Enhancing spectral efficiency in sub-connected hybrid beamforming systems via beam pattern design

Abstract

Fifth-generation systems with a sub-connected (SC) hybrid beamforming architecture are highly beneficial due to their low complexity and high energy efficiency. The fixed number of antenna elements per subarray renders array gain per data stream limited for SC architecture. Enhancing beamforming gain in this architecture is a challenging problem. This work introduces a novel hybrid precoder designed to enhance spectral efficiency in a multi-user SC hybrid beamforming system by leveraging spatial information about users.

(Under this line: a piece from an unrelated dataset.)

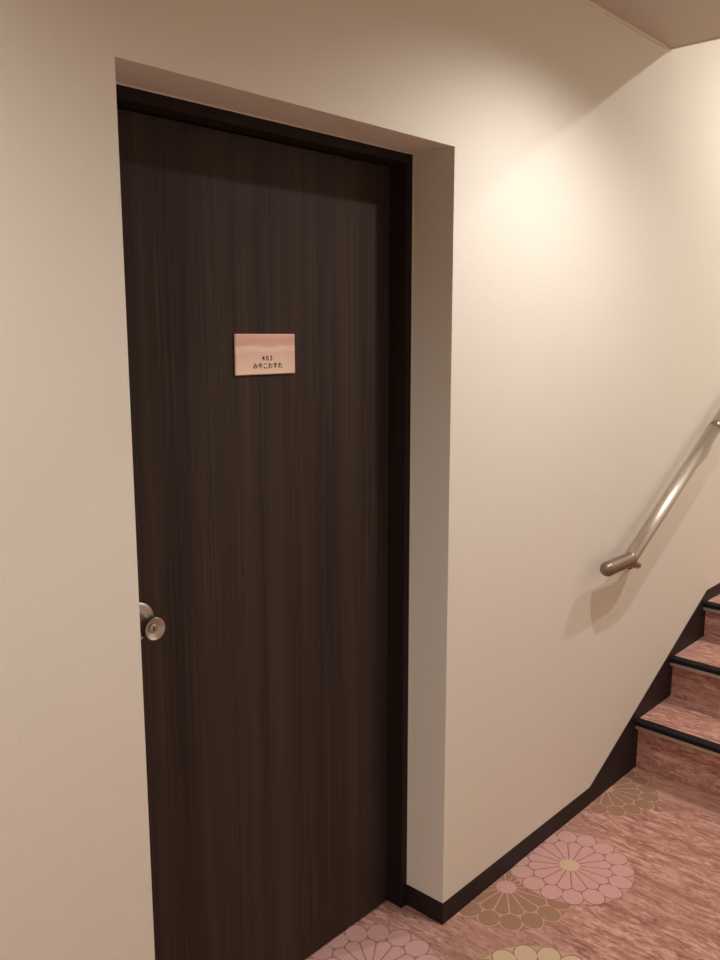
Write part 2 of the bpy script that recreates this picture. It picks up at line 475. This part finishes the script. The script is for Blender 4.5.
# ------------------------------------------------------------------ lamps
def downlight(label, x, y, z, watts, ang, blend, rad, col):
    t = thing('ceiling_downlight', label, 'lamp', (x, y, z), 'recessed downlights')
    bm = bmesh.new()
    seg = 48; ring = [(.062, 0), (.060, -.004), (.050, -.005), (.047, -.001), (.047, 0)]
    rs = [[bm.verts.new((r*math.cos(2*PI*i/seg), r*math.sin(2*PI*i/seg), zz)) for i in range(seg)] for r, zz in ring]
    fs = [bm.faces.new((P_[i], Q_[i], Q_[(i+1) % seg], P_[(i+1) % seg])) for P_, Q_ in zip(rs, rs[1:]) for i in range(seg)]
    bmesh.ops.recalc_face_normals(bm, faces=fs)
    obj('trim_ring', bm, M_edge, t)
    bm = bmesh.new(); bm.faces.new([bm.verts.new((.047*math.cos(-2*PI*i/seg), .047*math.sin(-2*PI*i/seg), -.0008)) for i in range(seg)])
    em = bpy.data.materials.get('lit_lens')
    if not em:
        mm = Mat('lit_lens', .4); mm.b.inputs['Emission Color'].default_value = (1, .84, .62, 1); mm.b.inputs['Emission Strength'].default_value = 3; em = mm.m
    obj('lens', bm, em, t)
    L = bpy.data.lights.new('downlight_lamp', 'SPOT'); L.energy = watts; L.spot_size = math.radians(ang); L.spot_blend = blend
    L.shadow_soft_size = rad; L.color = col
    o = bpy.data.objects.new('downlight_lamp', L); COL.objects.link(o); o.location = (x, y, z-.012-0)
    return o
LAMP = (1, .985, .97)
downlight('recessed downlight in the corridor ceiling nearest the stair', .287, -.638, CEIL, 49, 152, .68, .03, LAMP)
downlight('recessed downlight in the corridor ceiling just left of the door', -1.85, -.638, CEIL, 64, 152, .7, .03, LAMP)
downlight('unseen fill downlight added at the far end of the corridor ceiling', -3.5, -.638, CEIL, 50, 152, .7, .04, LAMP)  # fill light added out of view to raise the corridor's ambient level
downlight('recessed downlight high over the stair', 2.25, -.98, TOP, 108, 170, .6, .035, LAMP)

w = bpy.data.worlds.new('World'); sc.world = w; w.use_nodes = True
w.node_tree.nodes['Background'].inputs[0].default_value = (.9, .85, .8, 1); w.node_tree.nodes['Background'].inputs[1].default_value = .05

# ------------------------------------------------------------------ camera
F, YAW, PITCH, ROLL = 869.32, math.radians(47.678), math.radians(9.444), math.radians(-.0745)
cy, sy, cp, spp = math.cos(YAW), math.sin(YAW), math.cos(PITCH), math.sin(PITCH)
f = Vector((sy*cp, cy*cp, -spp)); r = Vector((cy, -sy, 0)); u = r.cross(f)
c_, s_ = math.cos(ROLL), math.sin(ROLL); r, u = c_*r+s_*u, -s_*r+c_*u
cam = bpy.data.cameras.new('camera'); co = bpy.data.objects.new('camera', cam); COL.objects.link(co)
M4 = Matrix.Identity(4)
for i in range(3): M4[i][0], M4[i][1], M4[i][2] = r[i], u[i], -f[i]
M4[0][3], M4[1][3], M4[2][3] = -1.6942, -1.2475, 1.55
co.matrix_world = M4
cam.sensor_fit = 'VERTICAL'; cam.sensor_height = 36; cam.lens = F/960*36; cam.clip_start = .02
sc.camera = co
vs = sc.view_settings
vs.view_transform = 'Standard'; vs.look = 'None'; vs.gamma = 1; vs.use_curve_mapping = False; vs.exposure = 0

An initial beam training approach is employed to gather users’ spatial information, which is further used to form user batches. Each batch is assigned a single coarse steering angle and can have multiple refined steering angles. These angles are used to design the analog and digital beamforming vectors for the proposed hybrid precoder. Users within the same batch employ beam pattern multiplication to efficiently utilize a higher number of antenna elements per data stream, leading to enhanced beamforming gains. The analytical beamforming gain in the presence of user batches has been derived and a relationship between spatial location, user batch formation, and achievable beamforming gain is established. It is observed that the average beamforming gain is maximized when the number of antenna elements per subarray approaches the total number of radio frequency chains. Simulation results demonstrate a significant improvement in beamforming gain and validate the superiority of the proposed design over the conventional SC approach in terms of high beamforming gain and improved spectral efficiency.